### Task to complete
Retype only the lines from the top of the records to the line with "M['sloe'], 'sloe', stalk_len=.008)", including that line but none of the pictures.

^^^^^^^^^^^^^^^^

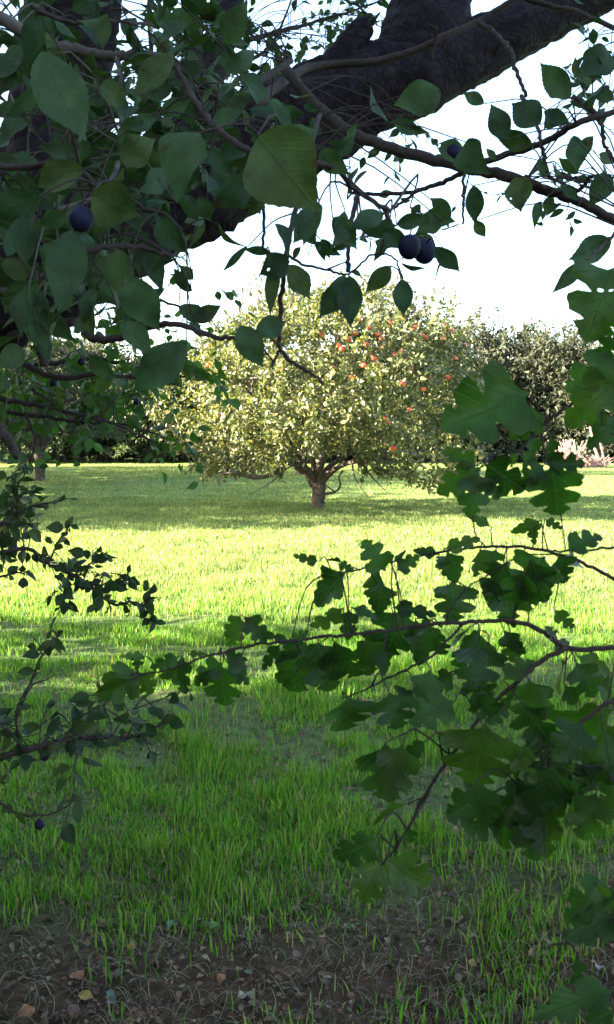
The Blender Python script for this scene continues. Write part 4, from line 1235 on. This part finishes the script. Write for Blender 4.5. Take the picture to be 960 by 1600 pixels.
sp_.twigs((120, 1095, 225, 1160), 6, 1.05, 1.3, .08, 6, .024, only=[s11, s16], wf=.6, rr=.001)
sp_.finish()
for (x, y, d) in ((70, 1181, 1.15), (62, 1288, 1.1), (150, 1150, 1.2)):
    fruit(x, y, d, .0065, slo, sb, M['sloe'], 'sloe', stalk_len=.008)

# ------------------------------------------------------------------ litter on the bare earth
M['litter'] = leaf_mat('litter_leaf', [(0, (.035, .019, .010)), (.45, (.085, .048, .025)), (.75, (.14, .075, .036)), (.93, (.22, .15, .09)), (1, (.06, .10, .04))], trans=.08, rough=.8, blotch=30)
M['straw'] = leaf_mat('dead_grass', [(0, (.05, .036, .02)), (.6, (.12, .09, .05)), (.9, (.22, .18, .11)), (1, (.10, .15, .03))], trans=.15, rough=.8, blotch=0)
lm = MB(); n = 14000
y = 1.7 + 3.6 * rng.random(n) ** 2.0; x = rng.uniform(-1, 1, n) * (y * .39 + .7)
B = np.stack([x, y, gz(x, y) + .002 + .014 * rng.random(n)], 1)
a = rng.random(n) * 6.28
D = np.stack([np.cos(a), np.sin(a), rng.normal(0, .25, n)], 1)
leaves(lm, OV_MID, B, D, rng.normal(0, .5, (n, 3)) + [0, 0, 1], rng.uniform(.009, .030, n), rng.uniform(.35, .8, n), rng.uniform(-.6, .8, n), .5, .12)
tag(lm.build('leaf_litter', M['litter']), 'dark rotting leaf litter on bare earth', 'leaf litter', kind='stuff')
sm = MB(); n = 15000
y = 1.7 + 4.2 * rng.random(n) ** 1.4; x = rng.uniform(-1, 1, n) * (y * .39 + .7)
zz0 = gz(x, y)
a = rng.random(n) * 6.28; L = rng.uniform(.03, .10, n)
T4 = np.linspace(0, 1, 5)
bend = rng.normal(0, .8, n)
rows = []
for t in T4:
    ca = a + bend * t
    c = np.stack([x + L * t * np.cos(ca), y + L * t * np.sin(ca), zz0 + .006 + .035 * rng.random(n) * 0 + (.004 + .03 * (L / .1)) * math.sin(math.pi * t * .9 + .1)], 1)
    ww = .0011 * (1 - .5 * t)
    rows += [c + np.stack([-np.sin(ca), np.cos(ca), 0 * ca], 1) * ww, c - np.stack([-np.sin(ca), np.cos(ca), 0 * ca], 1) * ww]
V = np.stack(rows, 1); off = (np.arange(n) * 10)[:, None]
sm.add(V.reshape(-1, 3), np.concatenate([np.array([[2 * i, 2 * i + 1, 2 * i + 3, 2 * i + 2]]) + off for i in range(4)]))
tag(sm.build('dead_grass', M['straw']), 'dry curled dead grass stalks over the bare earth', 'dead grass', kind='stuff')

cols = {'orange': (.22, .08, .025), 'yellow': (.22, .15, .03), 'pale': (.22, .18, .13), 'green': (.07, .16, .03), 'grey': (.07, .11, .085), 'brown': (.11, .045, .03)}
FM = {k: leaf_mat('fallen_' + k, [(0, tuple(c * .85 for c in v)), (1, v)], trans=.12, rough=.6, veins=True, blotch=60) for k, v in cols.items()}
fall = [('orange', 128, 1548, .045, 'orange-brown fallen leaf lying left of the yellow one in the litter'), ('yellow', 124, 1574, .04, 'yellow-brown curled fallen leaf near the bottom edge'),
        ('orange', 55, 1590, .05, 'rusty fallen leaf at the bottom left corner'), ('brown', 118, 1590, .045, 'red-brown fallen leaf at the bottom edge below the yellow one'),
        ('orange', 348, 1543, .035, 'reddish fallen leaf on its own in the litter, below the grass tuft'), ('green', 335, 1450, .04, 'round lime-green fallen leaf at the grass edge'),
        ('yellow', 388, 1445, .03, 'small ochre fallen leaf just left of the dense grass tuft'), ('grey', 182, 1590, .035, 'blue-green fallen leaf at the bottom edge'),
        ('pale', 394, 1568, .035, 'pale papery fallen leaf on the dark litter'), ('pale', 372, 1580, .03, 'cream fallen leaf left of the pale papery one'),
        ('brown', 460, 1515, .04, 'brown fallen leaf at the foot of the dense tuft'), ('grey', 265, 1448, .035, 'greyish fallen leaf at the grass edge left of the lime one'),
        ('grey', 168, 1570, .03, 'bluish fallen leaf right of the yellow-brown curled one'), ('orange', 200, 1500, .035, 'tawny fallen leaf in the middle of the litter'),
        ('pale', 935, 1537, .035, 'pale fallen leaf by the right edge of the litter'), ('brown', 750, 1575, .03, 'brown fallen leaf on bare earth under the hawthorn'),
        ('yellow', 732, 1512, .03, 'yellow fallen leaf caught in the thin grass on the right'), ('orange', 535, 1210, .03, 'small orange leaf caught among the grass blades')]
for i, (c, px, py, L, lab) in enumerate(fall):
    u_ = (px - 480) / FPX; v_ = (800 - py) / FPX
    d = EYE / (SP - v_ * CP)
    p = P(px, py, d); p[2] = float(gz(p[0], p[1])[0]) + .022
    mb = MB(); a_ = rng.random() * 6.28
    leaves(mb, OV_FINE, [[0, 0, 0]], [[math.cos(a_), math.sin(a_), .15]], [[rng.normal(0, .3), -.35, 1]], L * 1.0, .7, .35, .45, .12)
    tube(mb, [[0, 0, 0], [-math.cos(a_) * .008, -math.sin(a_) * .008, -.004], [-math.cos(a_) * .016, -math.sin(a_) * .016, -.012]], .0006, 5)
    o = mb.build('fallen_leaf', FM[c]); o.location = tuple(p)
    tag(o, lab, 'leaf', 'fallen leaves on the ground')
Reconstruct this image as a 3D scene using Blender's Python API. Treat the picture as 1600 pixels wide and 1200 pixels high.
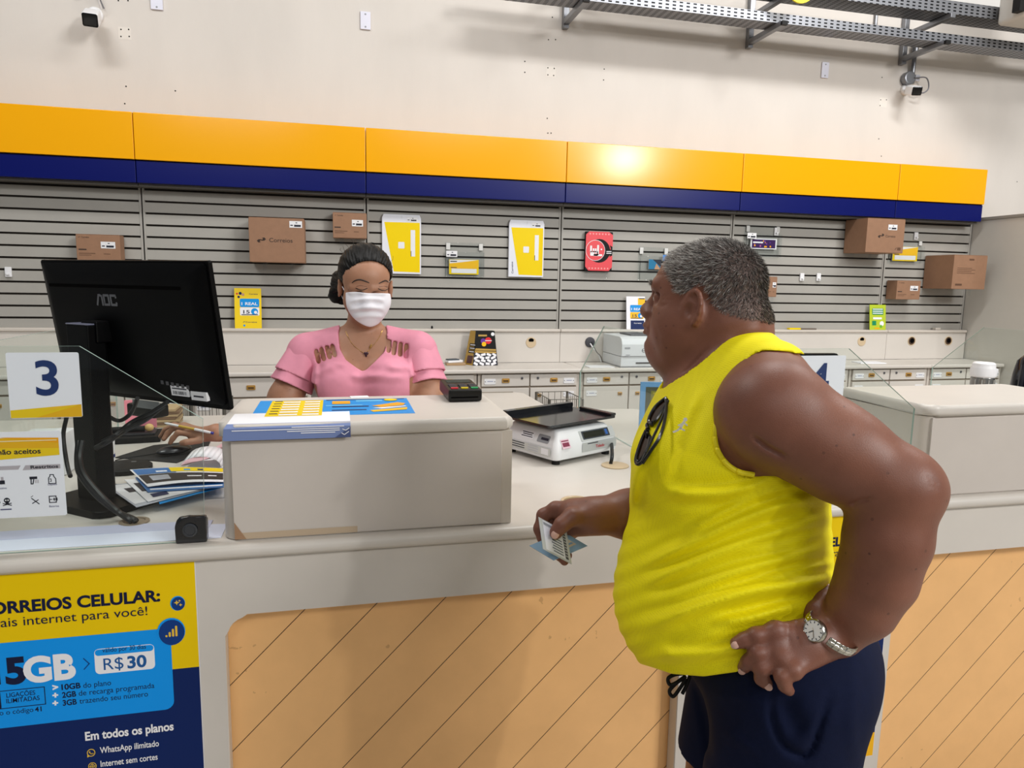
import bpy, bmesh, math, random
import numpy as np
from mathutils import Vector, Matrix
random.seed(7); np.random.seed(7)
for o in list(bpy.data.objects): bpy.data.objects.remove(o, do_unlink=True)
scene = bpy.context.scene
COL = scene.collection
PI = math.pi

# ------------------------------------------------------------ camera
YAW, PITCH, ROLL, FPX, EYE = math.radians(13.78), math.radians(8.12), math.radians(-1.05), 1113.0, 1.60
_f = Vector((math.sin(YAW)*math.cos(PITCH), math.cos(YAW)*math.cos(PITCH), -math.sin(PITCH)))
_r0 = Vector((math.cos(YAW), -math.sin(YAW), 0)); _d0 = _f.cross(_r0)
_r = _r0*math.cos(ROLL)+_d0*math.sin(ROLL); _d = -_r0*math.sin(ROLL)+_d0*math.cos(ROLL)
CAMO = Vector((0, 0, EYE))
cam = bpy.data.objects.new('camera', bpy.data.cameras.new('camera')); COL.objects.link(cam)
cam.data.sensor_width = 36; cam.data.lens = FPX/1600*36; cam.data.clip_start = .02
mw = Matrix((( _r.x, -_d.x, -_f.x, 0), (_r.y, -_d.y, -_f.y, 0), (_r.z, -_d.z, -_f.z, EYE), (0, 0, 0, 1)))
cam.matrix_world = mw
scene.camera = cam
# a point of the place seen at a pixel of the 1600x1200 frame, found at a known depth or on a known plane
def ray(x, y): return _r*((x-800)/FPX)+_d*((y-600)/FPX)+_f
def WD(x, y, D): return CAMO+ray(x, y)*D
def WY(x, y, Y): v = ray(x, y); return CAMO+v*(Y/v.y)
def WZ(x, y, Z): v = ray(x, y); return CAMO+v*((Z-EYE)/v.z)

# ------------------------------------------------------------ light and exposure
vs = scene.view_settings
vs.view_transform = 'Standard'; vs.look = 'None'; vs.gamma = 1; vs.use_curve_mapping = False; vs.exposure = -0.90
world = bpy.data.worlds.new('hall_daylight'); scene.world = world; world.use_nodes = True
world.node_tree.nodes['Background'].inputs[0].default_value = (.90, .95, 1, 1)
world.node_tree.nodes['Background'].inputs[1].default_value = .33
def area(name, loc, sx, sy, power, rgb=(1, .97, .92), aim=None, round_=False):
    l = bpy.data.lights.new(name, 'AREA'); l.energy = power; l.color = rgb
    l.shape = 'ELLIPSE' if round_ else 'RECTANGLE'; l.size = sx; l.size_y = sy
    o = bpy.data.objects.new(name, l); COL.objects.link(o); o.location = loc
    if aim is not None: o.rotation_euler = (Vector(aim)-Vector(loc)).to_track_quat('-Z', 'Y').to_euler()
    return o
area('hall_lamp', (7.6, -9.2, 5.0), .45, .45, 420, (1, .98, .95), (2.0, 4, 1.2), True)
area('hall_lamp', (5.2, -3.5, 5.2), 2.0, 1.0, 500, (1, .985, .97), (3.0, 2.5, .8))
area('hall_lamp', (2.2, -4.5, 5.2), 2.2, 1.0, 110, (1, .985, .97), (1.0, 2.5, .8))
area('hall_lamp', (-1.8, -4.5, 5.2), 2.2, 1.0, 110, (1, .985, .97), (0, 2.5, .8))
area('ceiling_lamp', (-1.9, 2.4, 5.0), 1.5, .5, 120, (1, .99, .98), (-1.9, 2.9, 0))
area('ceiling_lamp', (1.6, 2.4, 5.0), 1.5, .5, 120, (1, .99, .98), (1.6, 2.9, 0))
area('ceiling_lamp', (4.3, 2.4, 5.0), 1.5, .5, 170, (1, .99, .98), (4.6, 2.9, 0))

# ------------------------------------------------------------ materials
def lin(h):
    h = h.lstrip('#'); c = [int(h[i:i+2], 16)/255 for i in (0, 2, 4)]
    return tuple(x/12.92 if x <= .04045 else ((x+.055)/1.055)**2.4 for x in c)+(1,)
MATS = {}
def M(name, hexcol, rough=.5, metal=0, var=0, vscale=20, bump=0, bscale=200, coat=0, spec=None, sss=0, hex2=None, vstretch=None, emit=0):
    if name in MATS: return MATS[name]
    if spec is None: spec = .2 if name.startswith(('print_', 'poster_')) else .5
    m = bpy.data.materials.new(name); m.use_nodes = True; MATS[name] = m
    nt = m.node_tree; b = nt.nodes['Principled BSDF']; c = lin(hexcol)
    b.inputs['Base Color'].default_value = c; b.inputs['Roughness'].default_value = rough
    b.inputs['Metallic'].default_value = metal; b.inputs['Specular IOR Level'].default_value = spec
    m.diffuse_color = c
    if coat: b.inputs['Coat Weight'].default_value = coat; b.inputs['Coat Roughness'].default_value = .12
    if sss:
        b.inputs['Subsurface Weight'].default_value = sss; b.inputs['Subsurface Radius'].default_value = (.012, .005, .003); b.inputs['Subsurface Scale'].default_value = 1
    if emit:
        b.inputs['Emission Color'].default_value = c; b.inputs['Emission Strength'].default_value = emit
    if var or bump:
        tc = nt.nodes.new('ShaderNodeNewGeometry')
        src = tc.outputs['Position']
        if vstretch:
            mp = nt.nodes.new('ShaderNodeMapping'); mp.inputs['Scale'].default_value = vstretch
            nt.links.new(src, mp.inputs['Vector']); src = mp.outputs['Vector']
    if var:
        n = nt.nodes.new('ShaderNodeTexNoise'); n.inputs['Scale'].default_value = vscale; n.inputs['Detail'].default_value = 5; n.inputs['Roughness'].default_value = .6
        nt.links.new(src, n.inputs['Vector'])
        r = nt.nodes.new('ShaderNodeValToRGB'); r.color_ramp.elements[0].position = .3; r.color_ramp.elements[1].position = .7
        c2 = lin(hex2) if hex2 else tuple(min(1, x*(1+var)) for x in c[:3])+(1,)
        c1 = c if hex2 else tuple(x*(1-var) for x in c[:3])+(1,)
        r.color_ramp.elements[0].color = c1; r.color_ramp.elements[1].color = c2
        nt.links.new(n.outputs['Fac'], r.inputs['Fac']); nt.links.new(r.outputs['Color'], b.inputs['Base Color'])
    if bump:
        n2 = nt.nodes.new('ShaderNodeTexNoise'); n2.inputs['Scale'].default_value = bscale; n2.inputs['Detail'].default_value = 3
        nt.links.new(src, n2.inputs['Vector'])
        bp = nt.nodes.new('ShaderNodeBump'); bp.inputs['Strength'].default_value = bump; bp.inputs['Distance'].default_value = .002
        nt.links.new(n2.outputs['Fac'], bp.inputs['Height']); nt.links.new(bp.outputs['Normal'], b.inputs['Normal'])
    return m
def glass_mat(name, tint, fac=.10, edge=None):
    if name in MATS: return MATS[name]
    m = bpy.data.materials.new(name); m.use_nodes = True; MATS[name] = m
    nt = m.node_tree; nt.nodes.clear()
    out = nt.nodes.new('ShaderNodeOutputMaterial'); mix = nt.nodes.new('ShaderNodeMixShader')
    tr = nt.nodes.new('ShaderNodeBsdfTransparent'); tr.inputs[0].default_value = tint
    gl = nt.nodes.new('ShaderNodeBsdfGlossy'); gl.inputs['Roughness'].default_value = .02
    lw = nt.nodes.new('ShaderNodeLayerWeight'); lw.inputs['Blend'].default_value = .5
    pw = nt.nodes.new('ShaderNodeMath'); pw.operation = 'POWER'; pw.inputs[1].default_value = 5; nt.links.new(lw.outputs['Facing'], pw.inputs[0])
    fr = nt.nodes.new('ShaderNodeMath'); fr.operation = 'MULTIPLY_ADD'; fr.inputs[1].default_value = .5; fr.inputs[2].default_value = .025; nt.links.new(pw.outputs[0], fr.inputs[0])
    nt.links.new(fr.outputs[0], mix.inputs[0]); nt.links.new(tr.outputs[0], mix.inputs[1]); nt.links.new(gl.outputs[0], mix.inputs[2])
    nt.links.new(mix.outputs[0], out.inputs[0])
    m.diffuse_color = tint
    return m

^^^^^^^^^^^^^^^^

### Answer to the task
The Blender Python script for this scene continues. Write part 4, from line 1235 on. This part finishes the script. Write for Blender 4.5. Take the picture to be 960 by 1600 pixels.
sp_.twigs((120, 1095, 225, 1160), 6, 1.05, 1.3, .08, 6, .024, only=[s11, s16], wf=.6, rr=.001)
sp_.finish()
for (x, y, d) in ((70, 1181, 1.15), (62, 1288, 1.1), (150, 1150, 1.2)):
    fruit(x, y, d, .0065, slo, sb, M['sloe'], 'sloe', stalk_len=.008)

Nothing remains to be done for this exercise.